Montoya's Verdict On Russell's Mercedes Crisis: 'His Mindset Is In The Wrong Place'
Formula 117 May 20263 min read

Montoya's Verdict On Russell's Mercedes Crisis: 'His Mindset Is In The Wrong Place'

Juan Pablo Montoya has cut into George Russell's Mercedes contract limbo, arguing the Briton is the faster driver of the two but that a one-year deal has put 'his mindset in the wrong place' as Kimi Antonelli runs away with the championship.

Juan Pablo Montoya has waded into the increasingly tense contract conversation around George Russell, arguing that Mercedes' decision to hand the Briton a single-year extension — while Kimi Antonelli was being lined up as the team's long-term anchor — has put the senior driver in a psychological hole he is now visibly struggling to climb out of.

Russell has been comprehensively outscored by his teenage teammate through the opening five rounds of 2026. Antonelli leads the championship, has won three of the five races held so far, and according to the most recent fan polls is now the title favourite at 72 per cent — a swing of more than seventy points from where the public had him on the eve of the season. Russell has finished off the podium more often than on it and was vetoed from a planned Nordschleife lap-record attempt by Toto Wolff at the weekend, a small but pointed reminder of where the team's centre of gravity now sits.

Montoya, never one to dress an opinion up, said the contract structure itself was a tell.

"Maybe just getting a one-year deal. His mindset is in the wrong place."

"When they give you a one-year deal, they're telling you we're going to extend you, but we're not sure about you."

The Colombian, who has driven for Williams, McLaren and won at the highest level on both sides of the Atlantic, was emphatic that the talent gap was not the issue.

"I think he's quicker than Kimi."

"Kimi is very good at hustling the hell out of the car, but George can put that ultimate lap in and be very clean."

The problem, Montoya argued, is that Russell is being asked to match a driver whose floor is rising faster than Russell's ceiling. Antonelli has thrived precisely because the 2026 car rewards a driver who can ragdoll the chassis through corners where ERS deployment is unpredictable. Russell's preferred technique — surgical, error-free, qualifying-first — is being out-scored on Sunday afternoons.

"I think what George really needs to do is figure out how to match Kimi. If he starts matching Kimi, Kimi will try to step even further to keep beating him."
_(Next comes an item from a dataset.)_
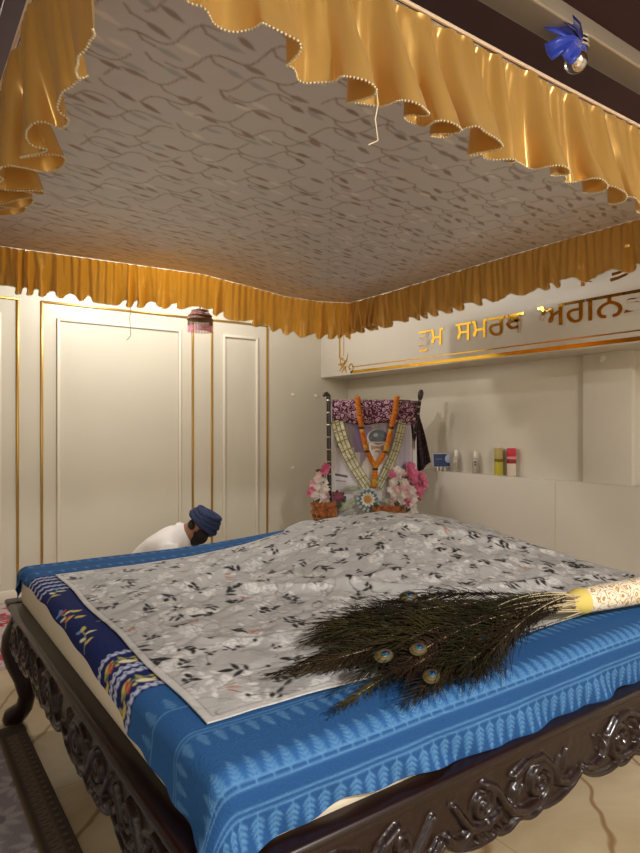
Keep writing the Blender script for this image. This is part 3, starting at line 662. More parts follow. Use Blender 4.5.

The Verstappen subplot makes the contract limbo even more conspicuous. Russell's new deal contains a performance clause that, on Mercedes' side, would allow the team to move on if results do not stabilise. Russell's own public position has been that the structure was his choice and that he intends to hit the metrics. Internally, the picture is less reassuring. Wolff's recent public framing — that the team needs to "keep calm now" around Antonelli rather than around Russell — has not gone unnoticed in the Russell garage.

The Canadian Grand Prix is now being talked about as a flash point. Mercedes is bringing what Niki Lauda's old data engineers might have called a chassis-only upgrade — front wing, floor edge, sidepod inlet — that should help the trickier-to-drive side of the car. If it disproportionately helps Antonelli, the gap widens. If Russell uses it to outqualify and beat his teammate cleanly in Montreal, the contract conversation resets.

For Montoya, the conclusion is simple. The talent is there. The car is, by Mercedes' own admission, the best on the grid. The only variable left is whether Russell can stop driving as if he is auditioning for the seat he already has.